Tim went on to talk about the charity going forward. He said, “There has been increasing emphasis on our work with the 16+ age group this last year. Making the transition from school to the next phase of their life is daunting and scary for many YP. Doubly so if they have failed at school and come from low income families. Opportunities can seem very limited. Depression and hopelessness can kick in very easily.

As a small local project, we are committed to making a difference where we can. We don’t claim to have all the answers and we certainly aren’t perfect. As workers we try to lend an empathetic ear, show practical help and support, set realistic goals and demonstrate kindness.”

Chris Ward, spoke about the fundraising which has included bike rides, walks and a donation from his new business Wellbeing Henley app.

Clive Wilkinson, Trustee of Thamesfield Youth Association who make a large donation to Nomad every year said, Nomad is the largest beneficiary of £200,000 worth of grants to local causes. He said: “They get real, tangible results and do make a difference to young people’s lives. Without them I really think the young people of Henley would be in a very precarious situation.”

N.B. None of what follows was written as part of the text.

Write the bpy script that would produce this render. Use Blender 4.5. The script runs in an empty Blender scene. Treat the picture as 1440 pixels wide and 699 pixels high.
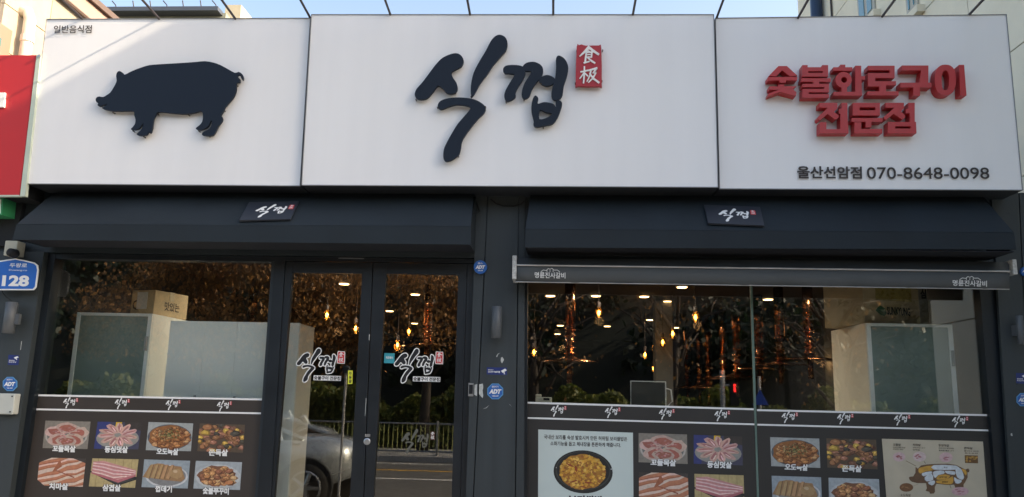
import bpy, math, random
import numpy as np
from mathutils import Vector, Matrix
from mathutils.geometry import tessellate_polygon
random.seed(7); np.random.seed(7)
S = bpy.context.scene
COL = S.collection
R = math.radians

# ------------------------------------------------------------------ camera
W0, H0 = 1440, 699
F, YAW, PITCH, ROLL, EYE = 1102.0, .05646, .185, .02278, 1.7
cy_, sy_, cp_, sp_ = math.cos(YAW), math.sin(YAW), math.cos(PITCH), math.sin(PITCH)
FW = Vector((-sy_*cp_, cy_*cp_, sp_)); r0 = Vector((cy_, sy_, 0)); u0 = r0.cross(FW)
RT = math.cos(ROLL)*r0+math.sin(ROLL)*u0; UP = -math.sin(ROLL)*r0+math.cos(ROLL)*u0
CAM = Vector((0, -6, EYE))
cd = bpy.data.cameras.new('camera'); cam = bpy.data.objects.new('camera', cd); COL.objects.link(cam)
cd.sensor_width = 36; cd.lens = F*36/W0; cd.clip_start = .05; cd.clip_end = 1000
m = Matrix((RT, UP, -FW)).transposed().to_4x4(); m.translation = CAM
cam.matrix_world = m
S.camera = cam

# ------------------------------------------------------------------ world, sun, exposure
SUN = Vector((.83, -.15, .505)).normalized()          # towards the sun
w = bpy.data.worlds.new('World'); S.world = w; w.use_nodes = True
nt = w.node_tree; bg = nt.nodes['Background']
sk = nt.nodes.new('ShaderNodeTexSky'); sk.sky_type = 'NISHITA'; sk.sun_disc = False
sk.sun_elevation = math.asin(SUN.z); sk.sun_rotation = math.atan2(SUN.x, SUN.y)
sk.air_density = 1.0; sk.dust_density = 3.0; sk.ozone_density = 1.0
nt.links.new(sk.outputs[0], bg.inputs[0]); bg.inputs[1].default_value = .11
sl = bpy.data.lights.new('sun', 'SUN'); sl.energy = 2.0; sl.angle = R(.5); sl.color = (1, .89, .74)
so = bpy.data.objects.new('sun', sl); COL.objects.link(so)
so.rotation_euler = SUN.to_track_quat('Z', 'Y').to_euler()
S.view_settings.view_transform = 'Standard'; S.view_settings.look = 'None'
S.view_settings.exposure = 1.97; S.view_settings.use_white_balance = True; S.view_settings.white_balance_temperature = 7350; S.view_settings.gamma = 1

# ------------------------------------------------------------------ picture measurements -> places
def ray(px, py):
    return FW*F+RT*(px-W0/2)-UP*(py-H0/2)
def P(px, py, Y=0.):
    d = ray(px, py); return CAM+d*((Y+6)/d.y)
def PZ(px, py, z):
    d = ray(px, py); return CAM+d*((z-EYE)/d.z)
def PX(px, py, x):
    d = ray(px, py); return CAM+d*(x/d.x)
GY = .08                                    # front face of the glass
def mirror(p): return Vector((p.x, 2*GY-p.y, p.z))   # where a thing seen reflected in the glass stands

# ------------------------------------------------------------------ materials
MATS = {}
def mat(name, col, rough=.6, metal=0., noise=0., nscale=8., bump=0., bscale=60., spec=.5, emit=None, es=1., coat=0., streak=False):
    if name in MATS: return MATS[name]
    m = bpy.data.materials.new(name); m.use_nodes = True; n = m.node_tree.nodes; l = m.node_tree.links
    b = n['Principled BSDF']; b.inputs['Roughness'].default_value = rough; b.inputs['Metallic'].default_value = metal
    b.inputs['Base Color'].default_value = (*col, 1); b.inputs['Specular IOR Level'].default_value = spec
    b.inputs['Coat Weight'].default_value = coat
    tc = n.new('ShaderNodeTexCoord')
    if noise:
        t = n.new('ShaderNodeTexNoise'); t.inputs['Scale'].default_value = nscale; t.inputs['Detail'].default_value = 6
        src = tc.outputs['Object']
        if streak:
            mp = n.new('ShaderNodeMapping'); mp.inputs['Scale'].default_value = (6, 6, .35); l.new(src, mp.inputs[0]); src = mp.outputs[0]
        l.new(src, t.inputs['Vector'])
        r = n.new('ShaderNodeMapRange'); r.inputs['From Min'].default_value = .25; r.inputs['From Max'].default_value = .75
        r.inputs['To Min'].default_value = 1-noise; r.inputs['To Max'].default_value = 1+noise; l.new(t.outputs['Fac'], r.inputs['Value'])
        mx = n.new('ShaderNodeVectorMath'); mx.operation = 'SCALE'; mx.inputs[0].default_value = col
        l.new(r.outputs[0], mx.inputs['Scale']); l.new(mx.outputs[0], b.inputs['Base Color'])
        rr = n.new('ShaderNodeMapRange'); rr.inputs['To Min'].default_value = max(0, rough-.12); rr.inputs['To Max'].default_value = min(1, rough+.12)
        l.new(t.outputs['Fac'], rr.inputs['Value']); l.new(rr.outputs[0], b.inputs['Roughness'])
    if bump:
        t2 = n.new('ShaderNodeTexNoise'); t2.inputs['Scale'].default_value = bscale; t2.inputs['Detail'].default_value = 4; l.new(tc.outputs['Object'], t2.inputs['Vector'])
        bp = n.new('ShaderNodeBump'); bp.inputs['Strength'].default_value = bump; bp.inputs['Distance'].default_value = .01
        l.new(t2.outputs['Fac'], bp.inputs['Height']); l.new(bp.outputs[0], b.inputs['Normal'])
    if emit: b.inputs['Emission Color'].default_value = (*emit, 1); b.inputs['Emission Strength'].default_value = es
    MATS[name] = m; return m
def attr_mat(name, rough=.6, noise=.18, nscale=120):
    if name in MATS: return MATS[name]
    m = mat(name, (.5, .5, .5), rough); n = m.node_tree.nodes; l = m.node_tree.links
    a = n.new('ShaderNodeAttribute'); a.attribute_name = 'Col'
    t = n.new('ShaderNodeTexNoise'); t.inputs['Scale'].default_value = nscale; t.inputs['Detail'].default_value = 3
    tc = n.new('ShaderNodeTexCoord'); l.new(tc.outputs['Object'], t.inputs['Vector'])
    r = n.new('ShaderNodeMapRange'); r.inputs['From Min'].default_value = .3; r.inputs['From Max'].default_value = .7
    r.inputs['To Min'].default_value = 1-noise; r.inputs['To Max'].default_value = 1+noise; l.new(t.outputs['Fac'], r.inputs['Value'])
    s = n.new('ShaderNodeVectorMath'); s.operation = 'SCALE'; l.new(a.outputs['Color'], s.inputs[0]); l.new(r.outputs[0], s.inputs['Scale'])
    l.new(s.outputs[0], n['Principled BSDF'].inputs['Base Color']); return m
def glass_mat(name, lo, hi, tint=(1, 1, 1), rough=0.):
    m = bpy.data.materials.new(name); m.use_nodes = True; n = m.node_tree.nodes; l = m.node_tree.links
    n.remove(n['Principled BSDF']); o = n['Material Output']
    tr = n.new('ShaderNodeBsdfTransparent'); tr.inputs[0].default_value = (*tint, 1)
    g = n.new('ShaderNodeBsdfGlossy'); g.inputs['Roughness'].default_value = rough; g.inputs[0].default_value = (1, 1, 1, 1)
    lw = n.new('ShaderNodeFresnel'); lw.inputs[0].default_value = 1.5
    r = n.new('ShaderNodeMapRange'); r.inputs['From Min'].default_value = .04; r.inputs['From Max'].default_value = 1
    r.inputs['To Min'].default_value = lo; r.inputs['To Max'].default_value = hi; l.new(lw.outputs[0], r.inputs['Value'])
    mx = n.new('ShaderNodeMixShader'); l.new(r.outputs[0], mx.inputs[0]); l.new(tr.outputs[0], mx.inputs[1]); l.new(g.outputs[0], mx.inputs[2])
    l.new(mx.outputs[0], o.inputs[0]); MATS[name] = m; return m

M_GLASS = glass_mat('window_glass', .09, .9, (.98, 1, .99))
M_FRIDGEGLASS = glass_mat('fridge_glass', .10, .9, (.50, .62, .58), .08)
M_DARK = mat('dark_metal', (.022, .031, .037), .42, noise=.12, nscale=3, bump=.06, bscale=30)
M_PANEL = mat('slate_panel', (.034, .043, .047), .5, noise=.14, nscale=2.5, bump=.05, bscale=12, streak=True)
M_FRAME = mat('navy_frame', (.008, .0125, .017), .4, noise=.12, nscale=5)
M_GAP = mat('gap_black', (.008, .010, .013), .8)
M_CANVAS = mat('awning_canvas', (.0155, .023, .030), .78, noise=.22, nscale=2.2, bump=.8, bscale=3.0, spec=.3)
M_GREYCAN = mat('grey_canvas', (.075, .082, .085), .7, noise=.1, nscale=5, bump=.2, bscale=200)
M_SIGN = mat('sign_fabric', (.81, .81, .815),   .5, noise=.022, nscale=1.1, bump=.12, bscale=1.6, streak=True)
M_ALU = mat('aluminium', (.45, .46, .47), .35, .8, noise=.08)
M_SIGNEDGE = mat('sign_edge', (.13, .14, .15), .5)
M_NAVY = mat('navy_acrylic', (.006, .013, .026), .6, noise=.08, nscale=4, spec=.3)
M_RED = mat('red_letter', (.44, .018, .022), .42, noise=.06, nscale=5)
M_REDS = mat('red_seal', (.40, .018, .028), .45)
M_WHITE = mat('white_paint', (.8, .8, .78), .5, noise=.04)
M_WHITEPRINT = mat('white_print', (.82, .82, .80), .55)
M_BROWNTXT = mat('brown_print', (.035, .028, .026), .6)
M_BLACKPRINT = mat('black_print', (.012, .012, .014), .5)
M_REDPRINT = mat('red_print', (.6, .04, .045), .5)
M_FILM_L = mat('brown_film', (.043, .034, .028), .5, noise=.12, nscale=2.2)
M_FILM_R = mat('black_film', (.030, .028, .026), .5, noise=.12, nscale=2.2)
M_BLUE = mat('blue_print', (.015, .12, .42), .45, noise=.05)
M_DBLUE = mat('deep_blue_print', (.012, .03, .16), .45)
M_PIN = mat('pin_dark', (.04, .03, .03), .5)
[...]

Cynthia Hall, Deputy Lord-Lieutenant of Oxfordshire, said: “I can’t believe I’ve lived in Henley for 25 years and I’m very new to Nomad.  I’ve added lots of knowledge during the evening. What I’ve heard is that it is the most wonderful place. I’ve been struck by the youth workers patience and way they work with the young people in an unthreatening and non judgemental way. Groups like Nomad are needed and they need the support of people around them.”